Ramiro Marques considera que a pedagogia Waldorf ou o Movimento Escola Moderna são propostas pedagógicas que podem ter “resultados favoráveis”: “Mas necessitam de uma militância muito grande dos professores. Se aplicadas a escolas sem liderança muito forte, não atingem os resultados esperados. Não são propostas facilmente generalizáveis a todo o país”, nota, ressalvando ser “a favor da diversidade metodológica” desde que haja metas curriculares nacionais.

Trepar às árvores
Na Casa da Floresta, letras e números andam lado a lado com ecologia e criação. Não há bonecos que não sejam feitos pelas crianças, professores ou artesãos. Os miúdos não levam telemóveis nem ipads. Nas aulas, “estão três semanas a trabalhar Português, três semanas a trabalhar Matemática, sempre com a componente artística presente”. E vão muito lá para fora: “Temos uma horta de 600 metros quadrados, para onde eles vão com galochas, enxadas, ancinhos.

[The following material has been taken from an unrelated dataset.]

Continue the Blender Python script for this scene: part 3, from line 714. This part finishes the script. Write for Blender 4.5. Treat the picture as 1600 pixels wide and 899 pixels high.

Fazem actividades de Matemática e Português no meio das árvores, da natureza.” Têm Música, Inglês, Costura, Capoeira, Carpintaria. Não têm manuais nem trabalhos de casa.

Na pedagogia Waldorf, valoriza-se a época do ano: “O equinócio de Outono, o solstício de Inverno, o equinócio da Primavera, o solstício de Verão. Falamos sobre as colheitas nos problemas de Matemática. Toda a actividade vai beber a estes ritmos da terra”, diz Rita DaCosta.

Estarão as crianças demasiado protegidas, afastadas das exigências de uma sociedade cada vez mais competitiva? Pelo contrário, diz a directora, para quem esta dimensão onírica é “uma semente” que os alunos transportarão pela vida fora e que os ajudará a enfrentar as adversidades de outra forma.

Também n’Os Aprendizes foram buscar à pedagogia Waldorf a “educação pela arte” e o “desenvolvimento espiritual”. Do método High Scope retiraram a “aprendizagem activa”: “É aprender agindo sobre o mundo que me rodeia, com workshops, experiências”, diz Sofia Borges. Quando no 3.º ano se deu a Rosa dos Ventos, os meninos foram para rua e “perderam-se”: “Claro que o professor sabia onde estavam, mas era para perceberem onde era o Norte, o Sul, o Este e o Oeste.” Já ao Movimento Escola Moderna foram buscar a vertente comunitária que faz, por exemplo, com que as crianças participem na definição das regras.

Nesta escola também se respeita a “individualidade de cada um”. Não estão à espera que aprendam todos ao mesmo tempo. E defende-se que não é só na sala de aula que se incentiva a aprendizagem: “Uma criança que trepa às árvores está a desenvolver-se, a ultrapassar conflitos. Se não consegue trepar, vai ter de vencer uma frustração. É tão importante como o problema de Matemática. E, se calhar, com essa aprendizagem da árvore, vai olhar para o problema de Matemática de outra forma”, diz Sofia Borges.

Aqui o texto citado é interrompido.